» Problem details:
Retype all of the data exactly as given.

» Provided data:
************
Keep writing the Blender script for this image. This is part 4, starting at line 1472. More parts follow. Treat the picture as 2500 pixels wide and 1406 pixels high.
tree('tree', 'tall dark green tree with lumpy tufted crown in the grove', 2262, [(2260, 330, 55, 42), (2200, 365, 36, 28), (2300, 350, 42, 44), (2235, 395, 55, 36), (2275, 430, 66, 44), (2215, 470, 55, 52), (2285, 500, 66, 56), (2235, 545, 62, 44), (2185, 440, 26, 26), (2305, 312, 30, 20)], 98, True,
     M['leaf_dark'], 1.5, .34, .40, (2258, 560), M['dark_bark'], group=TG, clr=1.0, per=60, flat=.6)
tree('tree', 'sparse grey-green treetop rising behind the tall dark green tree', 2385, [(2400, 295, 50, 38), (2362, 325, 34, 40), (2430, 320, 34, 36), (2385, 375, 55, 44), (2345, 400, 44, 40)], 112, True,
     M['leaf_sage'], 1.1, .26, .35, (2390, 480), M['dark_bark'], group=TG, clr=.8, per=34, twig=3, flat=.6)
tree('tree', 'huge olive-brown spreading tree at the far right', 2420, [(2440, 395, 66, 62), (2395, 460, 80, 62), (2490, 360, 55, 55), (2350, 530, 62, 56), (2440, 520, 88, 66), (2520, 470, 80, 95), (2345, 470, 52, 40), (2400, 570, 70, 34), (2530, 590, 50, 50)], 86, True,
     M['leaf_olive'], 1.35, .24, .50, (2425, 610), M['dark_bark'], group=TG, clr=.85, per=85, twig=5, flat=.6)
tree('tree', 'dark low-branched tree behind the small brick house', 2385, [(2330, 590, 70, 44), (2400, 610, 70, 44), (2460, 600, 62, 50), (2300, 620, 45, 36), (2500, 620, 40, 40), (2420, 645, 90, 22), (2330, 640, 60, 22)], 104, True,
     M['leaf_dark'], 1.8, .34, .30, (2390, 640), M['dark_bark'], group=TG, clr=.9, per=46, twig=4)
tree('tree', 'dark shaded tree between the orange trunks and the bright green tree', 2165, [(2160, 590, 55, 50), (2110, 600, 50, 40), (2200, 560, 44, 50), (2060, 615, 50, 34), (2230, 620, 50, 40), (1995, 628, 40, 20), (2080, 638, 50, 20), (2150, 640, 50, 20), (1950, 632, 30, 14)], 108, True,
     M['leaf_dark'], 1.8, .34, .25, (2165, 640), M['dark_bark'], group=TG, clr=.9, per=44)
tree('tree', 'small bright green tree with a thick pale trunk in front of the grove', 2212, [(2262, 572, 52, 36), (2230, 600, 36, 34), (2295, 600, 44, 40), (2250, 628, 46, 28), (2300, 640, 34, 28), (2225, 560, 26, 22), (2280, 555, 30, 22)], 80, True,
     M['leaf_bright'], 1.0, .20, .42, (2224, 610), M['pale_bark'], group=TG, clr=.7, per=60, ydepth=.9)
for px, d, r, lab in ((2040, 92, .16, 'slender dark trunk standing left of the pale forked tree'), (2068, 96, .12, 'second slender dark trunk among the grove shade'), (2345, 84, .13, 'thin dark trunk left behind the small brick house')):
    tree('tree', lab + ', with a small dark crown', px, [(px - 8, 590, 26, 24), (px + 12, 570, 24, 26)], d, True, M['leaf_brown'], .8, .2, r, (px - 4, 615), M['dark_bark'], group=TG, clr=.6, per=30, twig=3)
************
» Final result:
Keep writing the Blender script for this image. This is part 4, starting at line 1472. More parts follow. Treat the picture as 2500 pixels wide and 1406 pixels high.
tree('tree', 'tall dark green tree with lumpy tufted crown in the grove', 2262, [(2260, 330, 55, 42), (2200, 365, 36, 28), (2300, 350, 42, 44), (2235, 395, 55, 36), (2275, 430, 66, 44), (2215, 470, 55, 52), (2285, 500, 66, 56), (2235, 545, 62, 44), (2185, 440, 26, 26), (2305, 312, 30, 20)], 98, True,
     M['leaf_dark'], 1.5, .34, .40, (2258, 560), M['dark_bark'], group=TG, clr=1.0, per=60, flat=.6)
tree('tree', 'sparse grey-green treetop rising behind the tall dark green tree', 2385, [(2400, 295, 50, 38), (2362, 325, 34, 40), (2430, 320, 34, 36), (2385, 375, 55, 44), (2345, 400, 44, 40)], 112, True,
     M['leaf_sage'], 1.1, .26, .35, (2390, 480), M['dark_bark'], group=TG, clr=.8, per=34, twig=3, flat=.6)
tree('tree', 'huge olive-brown spreading tree at the far right', 2420, [(2440, 395, 66, 62), (2395, 460, 80, 62), (2490, 360, 55, 55), (2350, 530, 62, 56), (2440, 520, 88, 66), (2520, 470, 80, 95), (2345, 470, 52, 40), (2400, 570, 70, 34), (2530, 590, 50, 50)], 86, True,
     M['leaf_olive'], 1.35, .24, .50, (2425, 610), M['dark_bark'], group=TG, clr=.85, per=85, twig=5, flat=.6)
tree('tree', 'dark low-branched tree behind the small brick house', 2385, [(2330, 590, 70, 44), (2400, 610, 70, 44), (2460, 600, 62, 50), (2300, 620, 45, 36), (2500, 620, 40, 40), (2420, 645, 90, 22), (2330, 640, 60, 22)], 104, True,
     M['leaf_dark'], 1.8, .34, .30, (2390, 640), M['dark_bark'], group=TG, clr=.9, per=46, twig=4)
tree('tree', 'dark shaded tree between the orange trunks and the bright green tree', 2165, [(2160, 590, 55, 50), (2110, 600, 50, 40), (2200, 560, 44, 50), (2060, 615, 50, 34), (2230, 620, 50, 40), (1995, 628, 40, 20), (2080, 638, 50, 20), (2150, 640, 50, 20), (1950, 632, 30, 14)], 108, True,
     M['leaf_dark'], 1.8, .34, .25, (2165, 640), M['dark_bark'], group=TG, clr=.9, per=44)
tree('tree', 'small bright green tree with a thick pale trunk in front of the grove', 2212, [(2262, 572, 52, 36), (2230, 600, 36, 34), (2295, 600, 44, 40), (2250, 628, 46, 28), (2300, 640, 34, 28), (2225, 560, 26, 22), (2280, 555, 30, 22)], 80, True,
     M['leaf_bright'], 1.0, .20, .42, (2224, 610), M['pale_bark'], group=TG, clr=.7, per=60, ydepth=.9)
for px, d, r, lab in ((2040, 92, .16, 'slender dark trunk standing left of the pale forked tree'), (2068, 96, .12, 'second slender dark trunk among the grove shade'), (2345, 84, .13, 'thin dark trunk left behind the small brick house')):
    tree('tree', lab + ', with a small dark crown', px, [(px - 8, 590, 26, 24), (px + 12, 570, 24, 26)], d, True, M['leaf_brown'], .8, .2, r, (px - 4, 615), M['dark_bark'], group=TG, clr=.6, per=30, twig=3)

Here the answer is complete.